Le président : Je tiens à remercier tous nos témoins d’aujourd’hui, mais, en ce moment, nos deux témoins ici présents, M. Goold et Me St. Germain. Il s’agit de la dernière audience où des témoins comparaissaient devant nous, et je tiens à vous remercier tout particulièrement, Me St. Germain et le Centre canadien de protection de l’enfance, de nous avoir rappelé, comme vous l’avez fait dans votre déclaration préliminaire, qu’il ne s’agit pas seulement d’une discussion sur les libertés civiles et les droits à la vie privée. Elle se déroule dans le contexte de la réglementation de méfaits connus, dont certains sont très graves. Je vais équilibrer cela en disant, comme M. Goold et d’autres témoins l’ont souligné, qu’en même temps, quel que soit le régime en place, il doit être pratique et défendable. Merci d’avoir été des nôtres.

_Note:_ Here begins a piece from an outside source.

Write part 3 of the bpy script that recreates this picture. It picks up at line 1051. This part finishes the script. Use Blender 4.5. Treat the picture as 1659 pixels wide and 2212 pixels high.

Notre prochaine réunion aura lieu le lundi 13 juin, à 14 heures, alors que nous procéderons à l’étude article par article du projet de loi. Je rappelle aux députés qui souhaitent proposer des amendements qu’ils sont invités à consulter le bureau du légiste du Sénat afin de s’assurer qu’ils sont rédigés dans le format approprié et dans les deux langues officielles. Sur ce, je remercie mes collègues du comité et nos témoins. La séance est levée.